By Fred Lurmann, Ed Avol, Frank Gilliland
Journal of the Air & Waste Management Association
2015
To assess accountability and effectiveness of air regulatory policies, we reviewed over 20 years of monitoring data, emissions estimates, and regulatory policies across several Southern California communities participating in a long-term study of children’s health. Between 1994 and 2011, air quality improved for NO2 and PM2.5 in virtually all the monitored communities. Average NO2 declined 28% to 53%, and PM2.5 decreased 13% to 54%. Year-to-year PM2.5 variability at lower-pollution sites was large compared to changes in long-term trends. PM10 and O3 decreases were largest in communities that were initially among the most polluted. Trends in annual average NO2, PM2.5, and PM10 concentrations in higher pollution communities were generally consistent with NOx, ROG, SOx, PM2.5, and PM10 emissions decreases. Reductions observed at one of the higher PM2.5 sites, Mira Loma, was generally within the range expected from reductions observed in ROG, NOx, SOx, and PM2.5 emissions.
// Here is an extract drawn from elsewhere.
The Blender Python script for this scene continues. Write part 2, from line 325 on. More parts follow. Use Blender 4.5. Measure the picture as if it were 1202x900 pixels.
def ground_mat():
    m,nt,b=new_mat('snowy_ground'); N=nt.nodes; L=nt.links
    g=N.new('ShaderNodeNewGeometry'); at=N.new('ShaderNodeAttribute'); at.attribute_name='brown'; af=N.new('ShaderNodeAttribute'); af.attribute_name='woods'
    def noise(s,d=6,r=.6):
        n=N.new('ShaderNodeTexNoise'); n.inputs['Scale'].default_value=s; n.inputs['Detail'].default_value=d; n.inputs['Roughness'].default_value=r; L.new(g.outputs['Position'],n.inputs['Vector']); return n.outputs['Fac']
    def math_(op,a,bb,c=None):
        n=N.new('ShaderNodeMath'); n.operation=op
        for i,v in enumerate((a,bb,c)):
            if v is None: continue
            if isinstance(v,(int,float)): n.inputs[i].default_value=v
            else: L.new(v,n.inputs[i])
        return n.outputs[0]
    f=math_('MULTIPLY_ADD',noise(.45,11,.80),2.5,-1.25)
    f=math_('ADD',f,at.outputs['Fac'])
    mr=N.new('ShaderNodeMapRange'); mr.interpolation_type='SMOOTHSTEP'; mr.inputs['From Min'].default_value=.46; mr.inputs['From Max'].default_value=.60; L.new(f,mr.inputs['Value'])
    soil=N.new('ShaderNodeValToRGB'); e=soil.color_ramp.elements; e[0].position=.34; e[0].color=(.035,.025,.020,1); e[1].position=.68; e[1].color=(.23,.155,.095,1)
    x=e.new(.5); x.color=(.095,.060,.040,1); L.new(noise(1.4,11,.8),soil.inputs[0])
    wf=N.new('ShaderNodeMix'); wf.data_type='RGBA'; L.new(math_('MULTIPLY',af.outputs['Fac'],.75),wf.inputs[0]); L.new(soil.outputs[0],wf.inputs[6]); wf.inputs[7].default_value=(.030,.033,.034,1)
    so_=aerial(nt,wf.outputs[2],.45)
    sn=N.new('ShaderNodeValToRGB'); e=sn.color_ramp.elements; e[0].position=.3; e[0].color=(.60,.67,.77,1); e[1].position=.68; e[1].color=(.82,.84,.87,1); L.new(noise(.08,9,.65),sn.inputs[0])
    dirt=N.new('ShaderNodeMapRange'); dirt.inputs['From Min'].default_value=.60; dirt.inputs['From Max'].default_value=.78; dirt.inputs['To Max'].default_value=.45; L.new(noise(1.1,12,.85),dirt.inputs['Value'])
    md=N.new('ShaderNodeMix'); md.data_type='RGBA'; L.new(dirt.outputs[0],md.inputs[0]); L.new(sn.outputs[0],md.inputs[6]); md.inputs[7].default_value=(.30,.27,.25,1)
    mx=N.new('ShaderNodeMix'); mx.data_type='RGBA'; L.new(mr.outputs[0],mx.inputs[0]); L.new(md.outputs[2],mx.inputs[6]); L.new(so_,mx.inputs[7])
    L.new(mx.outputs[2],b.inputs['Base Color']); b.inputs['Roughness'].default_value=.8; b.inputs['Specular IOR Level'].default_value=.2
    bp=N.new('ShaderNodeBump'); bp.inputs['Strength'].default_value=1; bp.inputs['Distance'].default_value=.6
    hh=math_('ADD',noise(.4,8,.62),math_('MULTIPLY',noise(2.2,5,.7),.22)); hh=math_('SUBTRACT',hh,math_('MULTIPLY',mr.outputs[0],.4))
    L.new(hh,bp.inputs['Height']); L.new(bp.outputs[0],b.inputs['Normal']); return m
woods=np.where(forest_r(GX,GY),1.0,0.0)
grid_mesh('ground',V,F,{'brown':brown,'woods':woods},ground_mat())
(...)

Despite a 38% increase in regional motor vehicle activity, vigorous economic growth, and a 30% population increase, total estimated emissions of NOx, ROG, SOx, PM2.5, and PM10 decreased by 54%, 65%, 40%, 21%, and 15%, respectively, during the 20-year time period. Emission control strategies in California have achieved dramatic reductions in ambient NO2, O3, PM2.5, and PM10. However, additional reductions will still be needed to achieve current health-based clean air standards.